Substitute into the second congruence:

$$
2+3k\equiv3\pmod5.
$$

Hence

$$
3k\equiv1\pmod5.
$$

Since

$$
3^{-1}\equiv2\pmod5,
$$

we get

$$
k\equiv2\pmod5.
$$

Thus

$$
k=2+5t.
$$

Therefore

$$
x=2+3(2+5t)=8+15t.
$$

So the solution is

$$
x\equiv8\pmod{15}.
$$

The modulus $15$ is the product $3\cdot5$, since the original moduli are coprime.

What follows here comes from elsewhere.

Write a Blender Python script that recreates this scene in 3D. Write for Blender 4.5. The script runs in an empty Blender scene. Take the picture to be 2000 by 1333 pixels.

## Example with Non-Coprime Moduli

Solve

$$
x\equiv3\pmod6,
$$

$$
x\equiv7\pmod{10}.
$$

We have

$$
\gcd(6,10)=2.
$$

Since

$$
3\equiv7\pmod2,
$$

the system is compatible.

Write

$$
x=3+6k.
$$

Substitute:

$$
3+6k\equiv7\pmod{10}.
$$

Thus

$$
6k\equiv4\pmod{10}.
$$

Divide by

$$
\gcd(6,10)=2.
$$

This gives

$$
3k\equiv2\pmod5.
$$

Since

$$
3^{-1}\equiv2\pmod5,
$$

we obtain

$$
k\equiv4\pmod5.
$$

Therefore

$$
x=3+6(4+5t)=27+30t.
$$

Thus

$$
x\equiv27\pmod{30}.
$$

The combined modulus is

$$
\operatorname{lcm}(6,10)=30.
$$

## General Form of the Solution

If the system

$$
x\equiv a\pmod m,
$$

$$
x\equiv b\pmod n
$$

has a solution, then all solutions form one residue class modulo

$$
\operatorname{lcm}(m,n).
$$

This means that if $x_0$ is one solution, then every solution is given by

$$
x\equiv x_0\pmod{\operatorname{lcm}(m,n)}.
$$

The least common multiple appears because it is the smallest positive period shared by both congruence conditions.

## Several Congruences

For a system

$$
x\equiv a_1\pmod{n_1},
$$

$$
x\equiv a_2\pmod{n_2},
$$

$$
\cdots
$$

$$
x\equiv a_r\pmod{n_r},
$$

compatibility must hold pairwise:

$$
a_i\equiv a_j\pmod{\gcd(n_i,n_j)}
$$

for all $i,j$.

When the system is compatible, the solutions form one residue class modulo

$$
\operatorname{lcm}(n_1,n_2,\ldots,n_r).
$$

A practical way to solve such a system is to combine two congruences at a time.

## Pairwise Coprime Moduli

The cleanest case occurs when the moduli are pairwise coprime:

$$
\gcd(n_i,n_j)=1
$$

whenever

$$
i\ne j.
$$

Then every system

$$
x\equiv a_i\pmod{n_i}
$$

has a unique solution modulo

$$
N=n_1n_2\cdots n_r.
$$

This is the Chinese remainder theorem, which will be studied next.

Pairwise coprimality removes all compatibility obstructions because every pair of residues automatically agrees modulo $1$.

## Role in Number Theory

Systems of congruences allow several local arithmetic conditions to be imposed simultaneously.

They appear in divisibility problems, calendar calculations, periodic sequences, modular equations, cryptography, and algebraic number theory.

The central question is compatibility. When moduli overlap through common divisors, the residues must agree on that overlap. When the moduli are coprime, the conditions are independent and can always be combined into a single congruence.